Like many people, and perhaps especially introverts, I have an almost-constant voice in my head that will. Not. Shut. Up.

It notices everything. It labels, judges, assesses, analyses. It sees patterns and makes predictions and formulates theories. It wants to problem-solve, preempt difficulties, fix everything and rescue everybody.

It can be helpful, sure, but it is absolutely exhausting.

So a few weeks ago, in the hope of taming my feral monkey-mind, I decided to try mindfulness. From my psych studies I knew mindfulness practice had shown positive outcomes in psychology research and I’d recently watched Michael Mosely’s BBC documentary Don’t Worry Be Happy, in which he’d reduced his anxiety levels over 7 weeks with daily 20-minute mindfulness sessions.

My first step was to download several audiobooks on mindfulness.

The first, by Vietnamese Buddhist monk Thích Nhất Hạnh, was on finding peace and slowing down. It was probably a bad sign that I found the pace so frustrating I had to set playback to triple speed.

Still, as I walked about briskly on my errands, listening with characteristic impatience for some nugget of monkey-mind insight to hurry up and show itself, an idea penetrated.

The idea of the mindfulness bell.

This is the notion that you use any regular occurrence in your day as a signal to break out of your mental wrangling – your past re-hashing and future worrying, your judging and analysing, your wanting things to be a certain way and resisting the way things are – and return yourself to the simple present moment.

For instance, instead of getting frustrated at a red light, resisting it, wishing you could keep driving, you allow ‘red light’ to go *DINGGG* – mindfulness bell shaking you out of your head and into the moment. You focus on the simple pleasure of being here, now. You breathe in, and know that you are breathing in. You breathe out, and know that you are breathing out.

Whoa.

Like many potentially life-changing ideas, this was nothing new and not especially revolutionary, but I was ready for it. I walked toward home wondering what I could use in my own life as a mindfulness bell.

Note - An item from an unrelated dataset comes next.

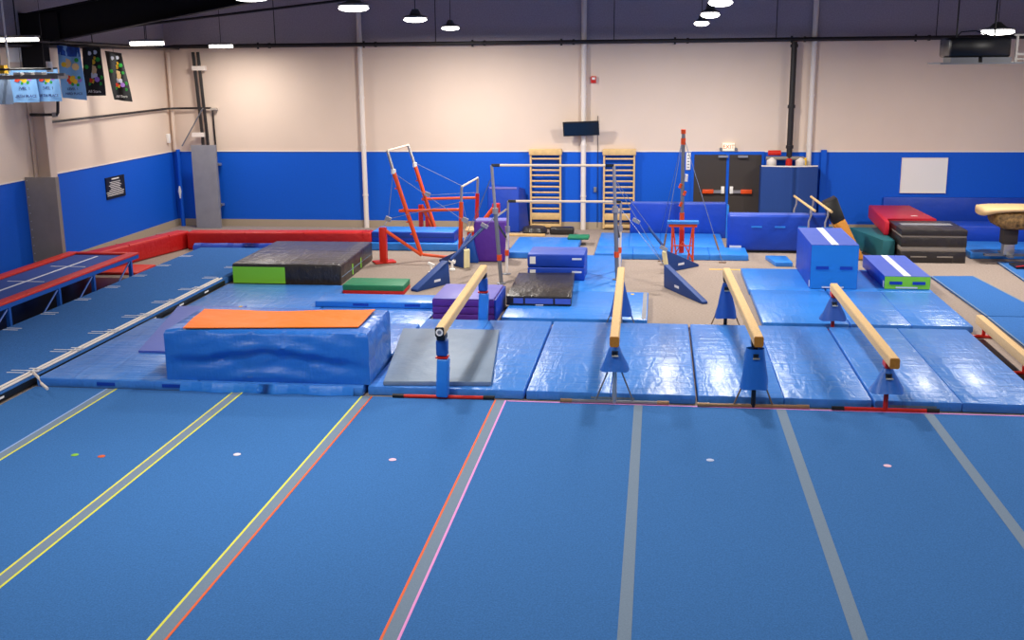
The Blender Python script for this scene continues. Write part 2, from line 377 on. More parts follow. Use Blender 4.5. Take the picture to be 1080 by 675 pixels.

As I lost myself in this question I came to some stairs where a father and his young son were dawdling across the whole width of the stairs, completely unperturbed by people trying to get around them. The dad, seeing I couldn’t pass, gave me an indulgent look that said, Aww, isn’t my kid cute, to which my look replied No you and your kid are super annoying and inconsiderate so get the hell out of the way and play somewhere else. 

Once I had squeezed my way past the unconcerned pair, and my irritation at their obliviousness started to subside, I tuned back into the words in my earbuds.

*DINGGGG*

Huh.

I had not changed the guy in any way. As much as I’d like to believe in the transformative power of my passive-aggressive dirty looks, I doubt the guy had stopped and said, Hmmm, that lady’s dirty look and cranky passage down the stairs have really made me reconsider my behaviour. Why, from this day forth I resolve to be more aware of others and as God is my witness I shall never be annoying again. And also my kid is not cute now that I look at him.

Nope. My irritation had not made one iota of difference to the level of inconsiderateness in the world. I had only managed to stress myself out, to lose my own equanimity, for nothing.

So I decided that I would use any moment of irritation with strangers as my mindfulness bell and allow it to return me to the present moment. To being here. To releasing resistance. To enjoying the simple pleasure of breathing, and knowing that I am breathing.

This is a pretty big challenge as I live in a suburb where walking the streets and shopping centres is pretty much like navigating dodgem cars. Only less orderly.

But I’m determined to try, and I’ll let you know how I get on. Stay tuned.

Disclaimer: Listening to mindfulness instruction on triple speed while mentally judging and condemning strangers may mean that my interpretation of this concept is slightly flawed.